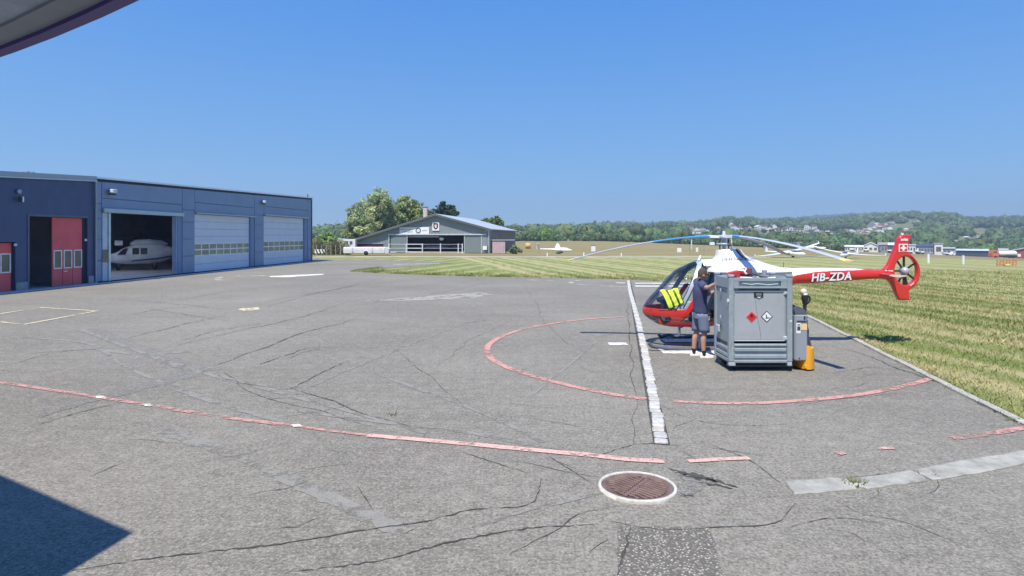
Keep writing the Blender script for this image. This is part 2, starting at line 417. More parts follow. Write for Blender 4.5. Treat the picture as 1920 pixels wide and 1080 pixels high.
EDGE_A, EDGE_B = P(1920,795), P(1527,599)                       # right edge of the apron
edge_dir = (EDGE_B-EDGE_A).normalized()
def edge(t): return EDGE_A + edge_dir*t                          # t = 0 at the picture's right border
T_CORNER = 26.5
corner = edge(T_CORNER)
far_edge = [P(x,y) for x,y in ((1230,527),(1180,524),(1040,521),(900,518.5),(790,515.5),(700,511.5),(660,509),(700,505),(790,498),(850,492.5),(800,489.5),(700,487.2),(590,486.5))]
apron = [edge(-12), edge(T_CORNER)] + far_edge + [Vector((-21.2,66,0)), Vector((-40,66,0)), Vector((-40,-8,0)), Vector((14,-8,0))]
ap = MB().add([(p.x,p.y,0.0) for p in apron], [tuple(range(len(apron)))])
struct('apron', ap, ASPH, 'grey weathered asphalt apron in front of the hangars')

gp = MB(); ribbon(gp, [P(590,481.5), P(760,481), P(980,481.2), P(1160,481.5), P(1300,481.3), P(1440,481.6)], 3.0, -.012, 2.0, .15, .3, 3)
gp2 = MB().add([], [])
struct('gravel_path', gp, M('gravel_path', (.42,.37,.27), .9, var=.25, vs=.8, bump=.4), 'narrow pale gravel path along the far edge of the mown strip')
gp = MB(); ribbon(gp, [(12,74,0),(26,73,0),(40,72,0)], 2.6, -.012, 2.0, .15, .3, 3)
struct('gravel_path', gp, M('gravel_path_green', (.30,.30,.17), .9, var=.3, vs=.8), 'faint trodden path in the grass behind the red tail')
rd = MB(); q = [(70,96),(88,92),(112,90),(140,90)]
ribbon(rd, [(52,118,0),(80,112,0),(110,108,0),(150,104,0)], 6.0, 0, 3.0, 0, 0)
rd.v = [(x,y,terrain(x,y)+.05) for x,y,z in rd.v]
struct('taxiway', rd, M('taxiway_concrete', (.36,.34,.30), .85, var=.15, vs=.3), 'pale concrete taxiway running along the far airfield buildings')

# ------------------------------------------------------------------ patches, cracks
def patch(name, pts, z, mat, label, seed=1, rag=.05):
    q = []; rr = random.Random(seed); n = len(pts)
    for i in range(n):
        a, b_ = P(*pts[i]), P(*pts[(i+1)%n]); k = max(2, int((b_-a).length/.12)); k = min(k, 60)
        for j in range(k):
            p = a.lerp(b_, j/k); q.append((p.x+rr.uniform(-rag,rag), p.y+rr.uniform(-rag,rag), z))
    return struct(name, MB().add(q, [tuple(range(len(q)))]), mat, label)
patch('asphalt_patch', [(1156,988),(1330,990),(1362,1095),(1158,1095)], .004, ASPH_ROUGH, 'coarse stony asphalt patch at the lower edge below the manhole', 2, .012)
patch('asphalt_patch', [(672,565),(790,556),(900,548),(925,552),(880,560),(760,564)], .004, paint_mat('pale_worn_surface', (.36,.335,.275), .09, 3.0), 'long pale concrete-coloured stain in the middle of the apron', 3)
patch('asphalt_patch', [(142,617),(185,616),(285,655),(362,680),(330,690),(250,660)], .004, ASPH_PALE, 'pale repaired strip running across the left of the apron', 4)
patch('asphalt_patch', [(362,680),(400,690),(365,706),(300,724),(170,756),(60,785),(100,765),(240,728),(320,700)], .0035, ASPH_PALE, 'pale repaired trench running to the lower left of the apron', 5)
patch('asphalt_patch', [(1255,880),(1292,884),(1335,905),(1290,934),(1262,925),(1290,905)], .004, ASPH_PALE, 'pale asphalt repair beside the manhole cover', 6, .015)
#patch('asphalt_patch', [(455,521),(560,518),(680,524),(900,536),(760,541),(600,540),(480,534)], .003, ASPH_DARK, 'darker oil-stained area of asphalt near the far hangar door', 8, .2)
#patch('asphalt_patch', [(560,556),(640,540),(690,545),(600,572),(500,585),(450,583)], .0038, ASPH_DARK, 'dark stained streak on the apron left of its pale stain', 9, .15)

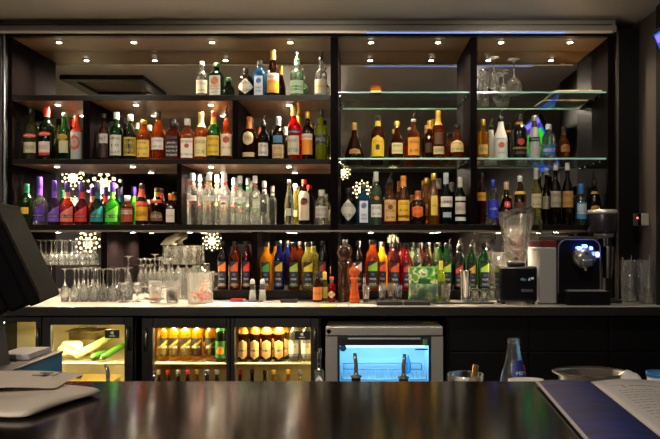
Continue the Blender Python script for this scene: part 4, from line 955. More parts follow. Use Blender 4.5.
# ------------------------------------------------------------------ coffee machine
Y = 3.94; k = Y / F
cm = thing('coffee_machine', 'black and silver capsule coffee machine with blue lit buttons', 'coffee machine', (X(575, Y), Y, CT + .0006))
cx0 = X(540.5, Y) - X(575, Y); cx1 = X(600.5, Y) - X(575, Y); cz = lambda py: Z(py, Y) - CT
D0, D1 = 0, .30
sp_ = MB().box(cx0, cx0 + .0965, .02, D1, .004, cz(247.5), .004).build('side_housing', STEEL, cm); sp_['label'] = 'brushed silver side housing'
MB().box(cx0 + .001, cx0 + .0965, .022, D1, cz(247.3), cz(240.5), .002).build('red_band', mat('5c1818', .3), cm)
MB().box(cx0 - .001, cx1, .03, D1, cz(240.2), cz(236.5), .002).build('top_plate', mat('3c3834', .3), cm)
# rounded black front
def rrect(x0, x1, z0, z1, r, n=6):
    pts = [(x0, z0), (x1, z0)]
    for c, a0 in (((x1 - r, z1 - r), 0), ((x0 + r, z1 - r), 90)):
        for i in range(n + 1): a = math.radians(a0 + 90 * i / n); pts.append((c[0] + r * math.cos(a), c[1] + r * math.sin(a)))
    return pts
fx0 = X(557, Y) - X(575, Y)
MB().prism(rrect(fx0, cx1, .004, cz(238), .055), -.005, D1 - .01, 'y').build('front_housing', mat('08080b', .35, spec=.15), cm)
ar = []
for (a, b) in rrect(fx0 + .006, cx1 - .004, .06, cz(239.5), .05)[2:]: ar.append((a, -.006, b))
MB().tube([(cx1 - .004, -.006, .06)] + ar + [(fx0 + .006, -.006, .06)], .003, 8).build('arch_trim', mat('6c6c6c', .4, .4), cm)
hx, hz = X(583, Y) - X(575, Y), cz(257)
hd = MB().lathe([(.062, 0), (.066, .008), (.064, .03), (.052, .05), (.03, .058), (.0001, .060)], 28, M=Matrix.Translation((hx, -.005, hz)) @ Matrix.Rotation(PI / 2, 4, 'X')).build('brew_head', mat('b4b4b8', .22, .85), cm)
MB().box(hx - .034, hx + .034, -.085, -.02, hz - .052, hz - .010, .010).build('capsule_lever', mat('8c8c90', .22, .85), hd)
MB().prism([(hx - .012, hz + .012), (hx + .012, hz + .012), (hx, hz + .034)], -.068, -.060, 'y').build('badge', mat('303034', .3), hd)
MB().tube([(hx, -.045, hz - .05), (hx, -.045, hz - .075)], [.012, .008], 12).build('nozzle', CHROME, hd)
BL = emit('3050ff', 14); BLW = emit('a8c4ff', 16)
for px, py in ((577, 248.3), (582.6, 246.3), (588, 248.3)):
    b_ = MB().lathe([(.0085, 0), (.0075, .003)], 16, M=Matrix.Translation((X(px, Y) - X(575, Y), -.0555, cz(py))) @ Matrix.Rotation(PI / 2, 4, 'X')).lathe([(.010, -.05), (.010, -.001)], 12, M=Matrix.Translation((X(px, Y) - X(575, Y), -.0555, cz(py))) @ Matrix.Rotation(PI / 2, 4, 'X')).build('lit_button', BL, hd)
    b_['label'] = 'blue lit button'
    MB().lathe([(.0045, .003), (.0035, .0045)], 12, M=Matrix.Translation((X(px, Y) - X(575, Y), -.0555, cz(py))) @ Matrix.Rotation(PI / 2, 4, 'X')).build('button_glow', BLW, b_)
ox, oz = X(596.7, Y) - X(575, Y), cz(254.6)
b_ = MB().box(ox - .011, ox + .011, -.014, -.005, oz - .015, oz + .015, .004).build('lit_button', BL, cm); b_['label'] = 'large blue lit power button'
MB().tube([(ox - .005, -.0155, oz - .007), (ox - .006, -.0155, oz + .004), (ox, -.0155, oz + .009), (ox + .006, -.0155, oz + .004), (ox + .005, -.0155, oz - .007), (ox - .005, -.0155, oz - .007)], .0018, 6).build('button_glow', BLW, b_)
MB().box(X(562.5, Y) - X(575, Y), X(606, Y) - X(575, Y), -.075, -.006, .002, cz(290.5), .004).build('drip_tray', mat('0a0a0d', .3, spec=.2), cm)
MB().box(X(564, Y) - X(575, Y), cx1, -.074, -.008, cz(290.5), cz(289.6)).build('drip_grid', STEEL, cm)
li = bpy.data.lights.new('button_glow_lamp', 'POINT'); li.energy = .07; li.color = (.15, .25, 1); li.shadow_soft_size = .02
o = bpy.data.objects.new('button_glow_lamp', li); col.objects.link(o); o.parent = cm; o.location = (ox - .02, -.06, oz + .01)
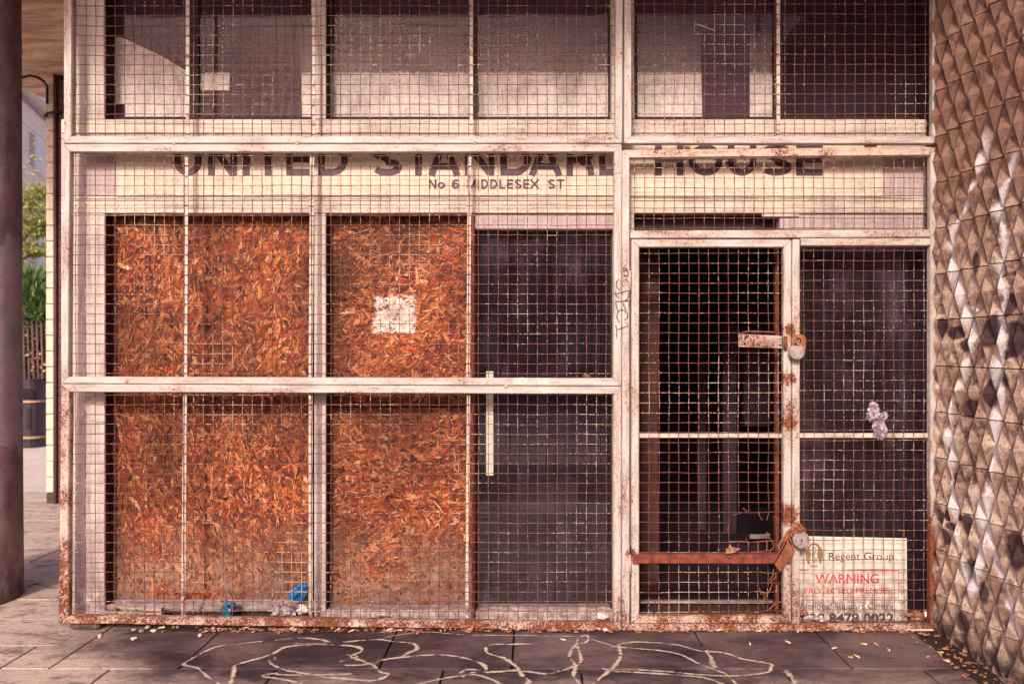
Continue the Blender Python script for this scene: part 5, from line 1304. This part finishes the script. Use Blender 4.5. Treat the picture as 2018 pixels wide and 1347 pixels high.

### Aim of the exercise
From the listing above, copy every line that holds the string "picture".

### Task result
Keep writing the Blender script for this image. This is part 2, starting at line 417. More parts follow. Write for Blender 4.5. Treat the picture as 1920 pixels wide and 1080 pixels high.
def edge(t): return EDGE_A + edge_dir*t                          # t = 0 at the picture's right border
Continue the Blender Python script for this scene: part 5, from line 1304. This part finishes the script. Use Blender 4.5. Treat the picture as 2018 pixels wide and 1347 pixels high.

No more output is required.